Unicode "no-op" Character?
Ken Whistler via Unicode
unicode at unicode.org
Wed Jul 3 13:22:55 CDT 2019
On 7/3/2019 10:47 AM, Sławomir Osipiuk via Unicode wrote:
>
> Is my idea impossible, useless, or contradictory? Not at all.
>
What you are proposing is in the realm of higher-level protocols.
You could develop such a protocol, and then write processes that honored
it, or try to convince others to write processes to honor it. You could
use PUA characters, or non-characters, or existing control codes -- the
implications for use of any of those would be slightly different, in
practice, but in any case would be an HLP.

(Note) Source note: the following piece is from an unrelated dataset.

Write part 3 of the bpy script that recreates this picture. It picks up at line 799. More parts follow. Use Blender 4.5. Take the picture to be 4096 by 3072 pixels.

But your idea is not a feasible part of the Unicode Standard. There are
no "discardable" characters in Unicode -- *by definition*. The
discussion of "ignorable" characters in the standard is nuanced and
complicated, because there are some characters which are carefully
designed to be transparent to some, well-specified processes, but not to
others. But no characters in the standard are (or can be) ignorable by
*all* processes, nor can a "discardable" character ever be defined as
part of the standard.
The fact that there are a myriad of processes implemented (and
distributed who knows where) that do 7-bit ASCII (or 8-bit 8859-1)
conversion to/from UTF-16 by integral type conversion is a simple
existence proof that U+000F is never, ever, ever, ever going to be
defined to be "discardable" in the Unicode Standard.